Now that the uproar over SOPA/PIPA has (temporarily) died down, the next logical target for Internet freedom activists is ACTA, the Anti-Counterfeiting Trade Agreement, signed today by the EU and 22 of its member countries. Australia, Canada, Japan, South Korea, Morocco, New Zealand, Singapore and the US are already signatories.
Aimed at cracking down on the transborder flow of counterfeited goods (full text), ACTA will lead to intrusive border searches of electronic devices due to its anti-intellectual property theft provisions, among other horribles, opponents say. Another alleged horrible under ACTA is that ISPs will start spying on suspected infringers to give themselves legal cover under the treaty.
The first set of public protests over ACTA are taking place in...Poland, a nation that arguably has a history of successful protests. Polish government websites have been hacked to protest ACTA and Poles earlier this week took to the street with their mouths covered by anti-ACTA stickers.

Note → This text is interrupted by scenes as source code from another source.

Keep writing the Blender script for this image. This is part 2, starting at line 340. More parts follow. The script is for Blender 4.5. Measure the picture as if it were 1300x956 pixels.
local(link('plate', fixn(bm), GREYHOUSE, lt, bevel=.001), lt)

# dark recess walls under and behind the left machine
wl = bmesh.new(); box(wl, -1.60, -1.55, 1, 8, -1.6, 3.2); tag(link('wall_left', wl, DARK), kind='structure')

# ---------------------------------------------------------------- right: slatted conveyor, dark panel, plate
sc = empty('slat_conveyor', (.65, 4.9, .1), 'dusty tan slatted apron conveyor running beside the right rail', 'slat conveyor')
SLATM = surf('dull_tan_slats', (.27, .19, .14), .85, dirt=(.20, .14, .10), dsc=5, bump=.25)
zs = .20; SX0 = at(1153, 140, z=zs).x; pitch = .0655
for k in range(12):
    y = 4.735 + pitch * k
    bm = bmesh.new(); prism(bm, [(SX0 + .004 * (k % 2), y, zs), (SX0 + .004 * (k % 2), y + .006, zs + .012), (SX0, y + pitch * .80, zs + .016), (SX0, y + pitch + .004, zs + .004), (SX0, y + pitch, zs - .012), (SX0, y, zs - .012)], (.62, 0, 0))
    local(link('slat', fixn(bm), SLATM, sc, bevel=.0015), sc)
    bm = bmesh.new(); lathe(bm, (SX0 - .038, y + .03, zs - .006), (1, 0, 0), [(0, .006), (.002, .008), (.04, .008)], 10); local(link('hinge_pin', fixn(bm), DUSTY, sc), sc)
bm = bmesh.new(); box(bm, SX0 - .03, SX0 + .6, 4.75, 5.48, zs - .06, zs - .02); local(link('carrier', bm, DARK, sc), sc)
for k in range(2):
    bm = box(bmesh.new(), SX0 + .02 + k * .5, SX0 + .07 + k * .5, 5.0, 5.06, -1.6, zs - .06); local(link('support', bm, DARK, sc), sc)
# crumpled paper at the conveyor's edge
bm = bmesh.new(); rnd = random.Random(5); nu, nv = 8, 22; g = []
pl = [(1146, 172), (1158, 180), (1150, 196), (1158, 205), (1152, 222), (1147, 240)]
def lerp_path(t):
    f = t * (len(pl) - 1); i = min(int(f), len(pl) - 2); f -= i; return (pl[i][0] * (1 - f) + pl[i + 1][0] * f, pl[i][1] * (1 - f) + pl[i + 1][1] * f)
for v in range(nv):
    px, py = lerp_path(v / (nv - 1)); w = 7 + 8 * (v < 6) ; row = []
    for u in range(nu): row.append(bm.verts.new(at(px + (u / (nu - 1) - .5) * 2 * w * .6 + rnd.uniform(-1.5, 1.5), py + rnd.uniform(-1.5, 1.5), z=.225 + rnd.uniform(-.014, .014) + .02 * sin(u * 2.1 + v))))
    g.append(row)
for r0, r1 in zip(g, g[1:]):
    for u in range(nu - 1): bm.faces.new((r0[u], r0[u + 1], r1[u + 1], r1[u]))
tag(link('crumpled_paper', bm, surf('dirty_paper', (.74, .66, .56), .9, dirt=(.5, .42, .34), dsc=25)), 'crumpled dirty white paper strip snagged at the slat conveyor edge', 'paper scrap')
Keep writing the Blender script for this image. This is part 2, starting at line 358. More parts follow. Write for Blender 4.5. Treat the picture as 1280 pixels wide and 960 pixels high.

Update: The EFF has this post today noting, as it has before, that ACTA is technically being considered by the Administration as a "sole executive agreement" and not a treaty that requires Congressional ratification. Therefore it might already be binding on us. But, Jack Goldsmith and Larry Lessig argue that the President probably has no independent constitutional authority over intellectual property - under the Constitution, only Congress can regulate intellectual property matters.